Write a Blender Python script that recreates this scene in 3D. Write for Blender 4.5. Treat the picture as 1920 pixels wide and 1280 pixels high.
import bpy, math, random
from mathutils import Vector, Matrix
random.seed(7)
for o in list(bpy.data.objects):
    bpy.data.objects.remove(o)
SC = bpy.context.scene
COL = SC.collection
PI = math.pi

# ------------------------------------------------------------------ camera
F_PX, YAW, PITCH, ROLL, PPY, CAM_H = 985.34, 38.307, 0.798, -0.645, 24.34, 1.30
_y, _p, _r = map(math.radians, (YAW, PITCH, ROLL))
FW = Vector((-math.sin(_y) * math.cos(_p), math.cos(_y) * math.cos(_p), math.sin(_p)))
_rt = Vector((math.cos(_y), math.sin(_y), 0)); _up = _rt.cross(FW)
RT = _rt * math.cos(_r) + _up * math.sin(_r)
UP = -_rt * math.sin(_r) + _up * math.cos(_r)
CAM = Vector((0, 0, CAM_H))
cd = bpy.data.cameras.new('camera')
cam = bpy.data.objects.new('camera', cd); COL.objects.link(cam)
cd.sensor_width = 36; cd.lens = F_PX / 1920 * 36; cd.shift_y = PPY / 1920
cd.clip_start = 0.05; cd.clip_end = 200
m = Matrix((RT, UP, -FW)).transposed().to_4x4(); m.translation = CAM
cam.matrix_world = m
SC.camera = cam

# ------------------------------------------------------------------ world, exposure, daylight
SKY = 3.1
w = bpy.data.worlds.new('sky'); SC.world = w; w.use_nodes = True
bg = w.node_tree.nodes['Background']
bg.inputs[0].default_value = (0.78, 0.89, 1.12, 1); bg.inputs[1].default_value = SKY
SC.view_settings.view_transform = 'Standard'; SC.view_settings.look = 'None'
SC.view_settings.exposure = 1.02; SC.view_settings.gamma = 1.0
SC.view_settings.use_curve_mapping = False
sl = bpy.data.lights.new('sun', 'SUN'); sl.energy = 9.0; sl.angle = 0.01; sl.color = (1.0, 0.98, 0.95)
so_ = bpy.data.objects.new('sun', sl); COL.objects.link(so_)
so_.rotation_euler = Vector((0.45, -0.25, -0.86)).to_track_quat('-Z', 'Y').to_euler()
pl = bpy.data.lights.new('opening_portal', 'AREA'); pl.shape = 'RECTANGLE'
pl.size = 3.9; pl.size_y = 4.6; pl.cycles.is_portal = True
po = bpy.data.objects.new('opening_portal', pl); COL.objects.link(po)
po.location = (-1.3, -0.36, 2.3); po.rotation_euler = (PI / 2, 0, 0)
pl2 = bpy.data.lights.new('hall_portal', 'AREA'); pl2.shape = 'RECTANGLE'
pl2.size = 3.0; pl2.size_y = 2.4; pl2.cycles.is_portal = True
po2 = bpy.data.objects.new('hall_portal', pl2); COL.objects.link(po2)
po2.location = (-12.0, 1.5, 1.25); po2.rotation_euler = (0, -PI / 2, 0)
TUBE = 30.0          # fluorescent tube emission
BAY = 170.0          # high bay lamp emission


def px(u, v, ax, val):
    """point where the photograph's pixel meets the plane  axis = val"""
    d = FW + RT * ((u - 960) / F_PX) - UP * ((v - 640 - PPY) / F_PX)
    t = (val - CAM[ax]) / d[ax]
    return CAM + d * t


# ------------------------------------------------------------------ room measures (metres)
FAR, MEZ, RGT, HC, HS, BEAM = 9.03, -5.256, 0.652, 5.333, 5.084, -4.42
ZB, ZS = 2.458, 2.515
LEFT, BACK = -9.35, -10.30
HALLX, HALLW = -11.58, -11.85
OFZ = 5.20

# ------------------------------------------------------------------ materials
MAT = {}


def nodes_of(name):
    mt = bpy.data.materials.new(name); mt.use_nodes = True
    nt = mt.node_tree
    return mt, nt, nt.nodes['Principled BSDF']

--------

_Goal:_
Only a number is wanted: how many lines of the material include the word "high".

_Solution to this task:_
2